I dragged ass bouncing through Detroit home – I hate that trip, 6 hours just to take two 40-minute flights, stinky airplane air bluck—wondering how mourning works exactly. I mean, I get grief. But that's not the same thing. And I'm not sure what the difference is. My grandfather was one of those "greatest generation" guys who, thus, got the honor guard, the flag thing, the soldier salute part, the (free!- God, my people do love anything that's free) tombstone from the government, and this seemed to help a lot. It was as if the whole world stopped with us for a minute and also noticed that he had died. And the baby, she helps - funny stories about my boys, the new puppy-maybe, etc etc etc helped turn my mother's mind "to the living" as she put it. Even my grandmother, she went down the hall to have dinner in the dining room for the first time (they stayed alone together ALWAYS in their room) and took a seat amidst the ladies - she chews shyly, looking with poised hostility left and right lest one of the other widows says something stupid or starts talking about tatting or something that'll make her head pop off annoyed. She looks a hell of a lot like TJ in kindergarten, big time.
In the end, it was just as my sister said, they were instructed to tell him it was okay to go, and they sooo couldn't, not one of them - my mother HOWLED no no NO! (Santa is an asshole, NO!) by her own description. When they bundled g-ma up and "hauled her ass over there", she did it. She told him (not unkindly, but certainly not howling), "Go on Doug, I'll be along in a little bit", and he nodded like O Okay and then went to sleep.
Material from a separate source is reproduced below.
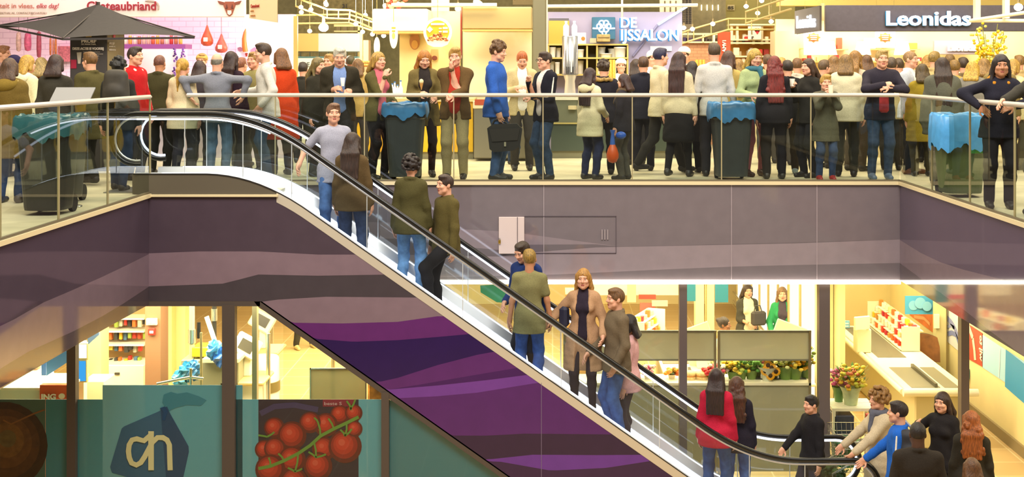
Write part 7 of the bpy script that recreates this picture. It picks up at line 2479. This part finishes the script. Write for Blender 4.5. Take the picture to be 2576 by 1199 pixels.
P_(1832, 129, 17.7, 150, 'person with brown hair in yellowish jacket right of the grey shirted man', ('jacket', '#b09a58'), ('trousers', '#4a4436'), ('long', '#4a3024', .28), female=True, lo=True)
P_(1897, 124, 16.95, 20, 'blonde woman in pale green jacket and teal scarf with a hand on the railing', ('jacket', '#9aa878'), ('tights', '#a8606a'), ('long', '#a8893c', .3), female=True, scarf='#3c6a78', hp=12, rh=(-.2, .3, 1.12), lh=(.02, .32, 1.14), shoes='#4a3024')
P_(1948, 143, 16.5, 180, 'woman with long curly red hair in black jacket seen from behind', ('jacket', '#1e1c20'), ('trousers', '#1b1a1e'), ('longcurly', '#6a201c', .52), female=True, wide=1.08)
P_(1982, 153, 17.3, 170, 'dark haired man in black jacket right of the red haired woman', ('jacket', '#1f1e1e'), ('trousers', '#3a3428'), ('short', '#2c2018'), shoes='#9ab0c0')
jc = P_(2035, 149, 16.75, -60, 'woman with long brown hair in black jacket turned left holding a cup', ('jacket', '#262420'), ('trousers', '#26262a'), ('long', '#3f2a1a', .42), female=True, rh=(-.05, .26, 1.34), curl=1.0)[1]
P_(2072, 152, 18.3, 120, 'man with short brown hair behind the blond boy', ('jacket', '#8a8270'), ('trousers', '#3a3630'), ('short', '#5a4630'), lo=True)
jb = P_(2077, 184, 16.28, 0, 'blond boy in grey coat and red shoes holding a cup with both hands', ('coat', '#5e5a4a'), ('jeans', '#38486a'), ('short', '#a8843c'), hem=.66, headk=1.12, rh=(-.05, .25, 1.46), lh=(.05, .25, 1.46), shoes='#9a2c2c', curl=1.0, H=1.37)[1]
P_(2128, 139, 16.85, 165, 'woman with light brown hair in cream fleece jacket seen from behind', ('jacket', '#d6cdaa'), ('trousers', '#33322e'), ('bob', '#7a5c30'), female=True, puffy=.015, wide=1.12)
P_(2151, 129, 17.8, 140, 'woman with tawny hair behind the cream fleece jacket', ('jacket', '#b8a890'), ('trousers', '#4a4036'), ('long', '#8a6430', .25), female=True, lo=True)
P_(2213, 136, 16.45, 0, 'man in dark navy jacket leaning his elbows on the railing with clasped hands', ('jacket', '#2a2630'), ('jeans', '#384660'), ('short', '#a58a50'), lean=9, rh=(-.02, .33, 1.28), lh=(.03, .34, 1.24), curl=1.2, H=1.72, wide=1.15, shoes='#5a6a84', rhint=(-1, 0, -.4), lhint=(1, 0, -.4))
P_(2243, 146, 17.9, 170, 'person with dark hair just behind the man with clasped hands', ('jacket', '#b8a878'), ('trousers', '#3a3630'), ('short', '#4a3a2a'), lo=True)
P_(2289, 130, 17.3, 50, 'bald man in pale denim jacket looking right near the railing corner', ('jacket', '#b6bcc4'), ('trousers', '#26242a'), ('crop', '#8a6a44'), opening=(.02, .05), shirt='#eee8dc', shoes='#7a4a24')
P_(2320, 162, 16.9, 175, 'person in mustard coat with dark hair seen from behind near the corner', ('coat', '#8a7622'), ('trousers', '#3a3420'), ('bob', '#4a3a1c'), female=True, hem=.55)
P_(2350, 131, 18.2, 130, 'man with dark blond hair behind the mustard coat', ('jacket', '#b09c6c'), ('trousers', '#3a3630'), ('short', '#8a7038'), lo=True)
P_(2371, 146, 15.6, 170, 'woman with very long dark hair in grey puffer jacket behind the side railing', ('puffer', '#57574a'), ('trousers', '#33322c'), ('long', '#33231a', .52), female=True, puffy=.02, wide=1.1, hem=.7)
P_(2402, 152, 17.8, 170, 'person with brown hair right of the very long dark hair', ('jacket', '#c8a85c'), ('trousers', '#3a3630'), ('short', '#7a5c28'), lo=True)
P_(2446, 156, 16.6, 150, 'blonde person in black and white puffer jacket near the yellow blossoms', ('puffer', '#7a766c'), ('trousers', '#33322e'), ('bob', '#b8923c'), female=True, puffy=.02)
j57 = P_(2513, 166, 13.1, -10, 'dark haired girl in navy jacket with orange lined hood leaning on the side railing', ('jacket', '#22212c'), ('trousers', '#26242a'), ('long', '#241a18', .3), skin='tan', female=True, hood='#b87a20', lean=10, rh=(-.24, .2, 1.16), lh=(.12, .24, 1.17), H=1.62, wide=1.1, rhint=(-1, 0, -.2), lhint=(1, 0, -.2))[1]
P_(2630, 120, 12.45, -70, 'person in dark coat mostly outside the right edge with one hand on the railing', ('coat', '#38352e'), ('trousers', '#242226'), ('short', '#2c2018'), rh=(-.05, .52, 1.17), H=1.7, hem=.6)
P_(2515, 138, 17.0, 160, 'person with dark blond hair behind the girl in the navy jacket', ('jacket', '#7a6a40'), ('trousers', '#3a3630'), ('short', '#6a5228'), lo=True)
P_(2550, 150, 18.0, 120, 'person in cream coat near the right edge', ('coat', '#d8c898'), ('trousers', '#4a4436'), ('bob', '#a8843c'), female=True, lo=True)
# --- heads farther back, in front of the stalls
far = ((1858, 150, 19.0, 175, '#c8a868', '#8a6a34', 'bob', 'blonde woman in tan jacket farther back right of the grey shirted man'),
       (1932, 138, 19.2, 170, '#8a7a58', '#5a4028', 'short', 'brown haired man in khaki jacket farther back by the souvenir shelf'),
       (1966, 146, 19.6, 180, '#d8c8a0', '#a8803c', 'bob', 'fair haired woman in cream coat at the chocolate counter'),
       (2005, 148, 18.8, 160, '#b8b0a0', '#6a4a2c', 'short', 'man in pale grey jacket farther back left of the brown haired woman'),
       (2098, 142, 18.9, 170, '#c8b080', '#7a5a30', 'bob', 'woman in sand coloured jacket farther back right of the blond boy'),
       (2180, 140, 19.0, 180, '#8a6a50', '#5a3c20', 'bob', 'woman in brown jacket at the chocolate counter left of the clasped hands'),
       (2262, 148, 19.2, 170, '#d8d0bc', '#4a3a28', 'short', 'dark haired man in ivory jacket farther back left of the bald man'),
       (2334, 140, 19.4, 175, '#a89468', '#9a7434', 'bob', 'tawny haired woman in khaki jacket at the chocolate counter'),
       (2390, 138, 19.0, 160, '#e0d4b0', '#6a5028', 'short', 'brown haired man in cream jacket under the smaller lilac sign'),
       (2424, 146, 18.4, 180, '#6a5a40', '#3a2a1c', 'short', 'dark haired man in brown jacket under the smaller lilac sign'),
       (2476, 148, 18.6, 170, '#c8b488', '#8a6a38', 'bob', 'woman in beige jacket in front of the blossom vase'),
       (2565, 140, 19.2, 180, '#b09868', '#7a5a2c', 'short', 'man in khaki jacket at the far right edge of the crowd'),
       (900, 150, 19.0, 180, '#a88c50', '#6a4a24', 'bob', 'woman in ochre jacket farther back by the bread counter'),
       (1600, 150, 18.9, 175, '#3a3440', '#3a2a20', 'bob', 'dark haired woman in charcoal jacket at the ice cream counter'),
       (762, 158, 19.3, 180, '#2c2a24', '#2a2018', 'short', 'dark haired man in black jacket farther back left of the cloaked woman'),
       (606, 146, 18.6, 160, '#a07a78', '#7a4a34', 'short', 'reddish haired man farther back between the black jacket and olive sweater'))
for (px, yt, d, yaw, tc, hc_, hs, l) in far:
    P_(px, yt, d, yaw, l, ('jacket', tc), ('trousers', rg.choice(('#3a3630', '#2c2a2e', '#4a4640'))), (hs, hc_), lo=True, female=hs == 'bob')

# ---------------------------------------------------------------- riders on the escalator
def step_top(x):
    sx_ = -4.0 + .4 * math.floor((x + 4.0) / .4)
    return base_z(sx_ + .38) + .005 if sx_ > -3.7 else .005


def rider(px, ytop, d, yaw, label, *a, dx=0, **k):
    x = wx(px, d)
    return P_(px, ytop, d, yaw, label, *a, z0=step_top(x + dx), **k)


R1 = rider(838, 262, 15.15, 20, 'man in grey T-shirt high on the escalator with a hand on the far handrail', ('tee', '#9a9aa8'), ('jeans', '#4a6a9c'), ('short', '#6a4a34'), sleeve='short', collar=False, rh=(-.42, .05, 1.02), lh=(.22, .1, 1.0), side=0, H=1.76)
rider(886, 312, 14.84, 175, 'woman with long brown hair in olive brown jacket over a pale cardigan on the escalator', ('jacket', '#57452a'), ('jeans', '#33415e'), ('long', '#33221a', .42), female=True, shirt='#d8d0c4', H=1.7)
rider(1034, 411, 14.95, 178, 'woman with black curly hair in olive jacket and pale jeans riding the escalator', ('jacket', '#4a4526'), ('jeans', '#6a94c4'), ('bigcurly', '#221714'), female=True, H=1.68)
rider(1122, 432, 15.02, -55, 'man in olive jacket and black trousers with red shoes stepping down the escalator', ('jacket', '#544a26'), ('trousers', '#1e1c20'), ('short', '#33211a'), shoes='#8a2430', rf=(-.1, .05, 0), lf=(.08, .28, .16), H=1.74, collar=True)
rider(1332, 597, 15.16, -40, 'dark haired man in blue jacket on the far side of the escalator bending left', ('jacket', '#24386e'), ('trousers', '#24242c'), ('short', '#33241a'), lean=8, hp=14, rh=(-.16, .26, 1.02), H=1.78)
rider(1332, 645, 14.86, 178, 'fair haired boy in olive grey T-shirt and blue jeans on the escalator', ('tee', '#7d7850'), ('jeans', '#33528e'), ('short', '#8a6c2c'), sleeve='short', collar=False, hem=.74, lh=(.27, .02, .74), H=1.70, skin='tan')
rider(1468, 699, 15.03, -8, 'woman in long beige trench coat with blonde hair facing the viewer on the escalator', ('coat', '#b08a68'), ('tights', '#2c2430'), ('long', '#a87a3c', .3), female=True, hem=.52, opening=(.012, .02), shirt='#2c2430', rh=(-.46, .14, 1.06), lh=(.26, .2, .98), H=1.72, shoes='#2a2428')
rider(1551, 728, 14.84, -70, 'brown haired man in grey brown blazer and jeans looking left on the escalator', ('jacket', '#6a5c48'), ('jeans', '#3c5c96'), ('short', '#6a4a2c'), H=1.80, rh=(-.12, .3, 1.0), lh=(.2, .1, .9), rf=(-.08, .04, 0), lf=(.08, -.02, 0))
rider(1583, 731, 15.25, -100, 'dark haired woman in pale pink top behind the man in the blazer', ('sweater', '#d8a8a8'), ('trousers', '#3a3440'), ('bob', '#241a18'), female=True, H=1.68)
rider(1802, 968, 14.82, 165, 'woman with long dark hair in bright red jacket near the foot of the escalator', ('jacket', '#b8203c'), ('jeans', '#33507e'), ('long', '#2c1a18', .4), female=True, H=1.66)
rider(1853, 995, 15.22, 170, 'woman with long brown hair in dark navy jacket near the foot of the escalator', ('jacket', '#26222e'), ('jeans', '#4a689a'), ('longcurly', '#4a2c1c', .42), female=True, H=1.64)
P_(2043, 995, 15.05, -70, 'man with black hair in dark jacket leaving the foot of the escalator', ('jacket', '#1f1d20'), ('trousers', '#2a2c3c'), ('short', '#1e1816'), z0=ZB + .013, rh=(-.1, .42, 1.0), rf=(-.1, .15, 0), lf=(.1, -.15, .02))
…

The hospice people also told my mother to cut his hair off, bc often people want that later. My mom tells me this, sitting at my sis's this morning, we're drinking tea and I ask, "What's in this envelope?" on the table, and she tells me it's his hair and I can't help it, I say "Why the hell would anyone want that?!" She says, "That's exactly what your grandmother said." (lol) Well?? People who were Victorians kept lockets of hair, she says. (pause) (LOL) Are you a Victorian?? We start laughing and she's crying but we can't stop laughing. I laugh until I'm snorting, THAT IS SO GROSS!! Then we sober up and she says, Well you might want that sort of thing ya never know. (LOL) And we're off again giggling like hell, Geod No mom I will never want to pet your corpse hair -Do you want me to pet your head NOW?, cz that'd be okay I guess. (I pet her.) Laughing and laughing, while she cries off and on. And I think hmmmm: Mourning. I suspect that mourning will be one of those things that will turn out I had no clue how to do in any normal way, so I'll have to wing it totally.
Now I’m home, and feel like I am walking travel-crud. I’m gonna take a long hot bath in my deep old tub with one of those ugly oatmeal deals, water the plants, make a shopping list, wrap some presents, hope FPH can show up as planned and haul an xmas tree or maybe just lay around whatever, and as I think about that I’ll imagine(smell) a pine tree and I’m going to feel relatively glad to not be dead at all. So far, mourning feels very specific to the person who is missing, who in this case was the happiest person to catch a fish or to see a cardinal on a birdfeeder (every time) ever. Like a dream you wake from and can't remember except that it was good. Like a sentence fragment. An evocative inherently incomplete thought.